Answer
The solutions in the interval $[0,2\pi )$ are $\frac{\pi }{4}$, $\frac{\pi }{2}$, $\frac{5\pi }{4}$ and $\frac{3\pi }{2}$.
Work Step by Step
We know that the period of the sine function is $2\pi $. In the interval there are two values at which the sine function is $\frac{\sqrt{2}}{2}$. One is $\frac{\pi }{4}$ . And the sine is positive in quadrant II, thus the other value is:
$\begin{align}
& \pi -\frac{\pi }{4}=\frac{4\pi -\pi }{4} \\
& =\frac{3\pi }{4}
\end{align}$
Therefore, all the solutions to $\sin \left( 2x-\frac{\pi }{4} \right)=\frac{\sqrt{2}}{2}$ be given by:
$\begin{align}
& 2x-\frac{\pi }{4}=\frac{\pi }{4}+2n\pi \\
& 2x=\frac{2\pi }{4}+2n\pi \\
& \,x=\frac{\pi }{4}+n\pi
\end{align}$
Or,
$\begin{align}
& 2x-\frac{\pi }{4}=\frac{3\pi }{4}+2n\pi \\
& 2x=\frac{4\pi }{4}+2n\pi \\
& x=\frac{\pi }{2}+n\pi
\end{align}$
Where n is any integer.

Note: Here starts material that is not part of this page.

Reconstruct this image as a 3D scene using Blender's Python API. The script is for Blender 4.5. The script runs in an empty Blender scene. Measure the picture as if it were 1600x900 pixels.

And the solutions in the interval $[0,2\pi )$ are obtained by letting $n=0$, $n=1$. And the equation is calculated by taking first $n$ as 0 and then as 1. It can be further simplified as follows.
$\begin{align}
& x=\frac{\pi }{4}+n\pi \\
& =\frac{\pi }{4}+0\times \pi \\
& =\frac{\pi }{4}+0 \\
& =\frac{\pi }{4}
\end{align}$
$\begin{align}
& x=\frac{\pi }{4}+n\pi \\
& =\frac{\pi }{4}+1\times \pi \\
& =\frac{\pi }{4}+1\pi \\
& =\frac{\pi +4\pi }{4}
\end{align}$
$=\frac{5\pi }{4}$
The second equation is also computed by taking first $n$ as 0 and then as 1. It can be further simplified as follows.
$\begin{align}
& x=\frac{\pi }{2}+n\pi \\
& =\frac{\pi }{2}+0\times \pi \\
& =\frac{\pi }{2}+0 \\
& =\frac{\pi }{2}
\end{align}$
$\begin{align}
& x=\frac{\pi }{2}+n\pi \\
& =\frac{\pi }{2}+1\times \pi \\
& =\frac{\pi }{2}+1\pi \\
& =\frac{\pi +2\pi }{2}
\end{align}$
$=\frac{3\pi }{2}$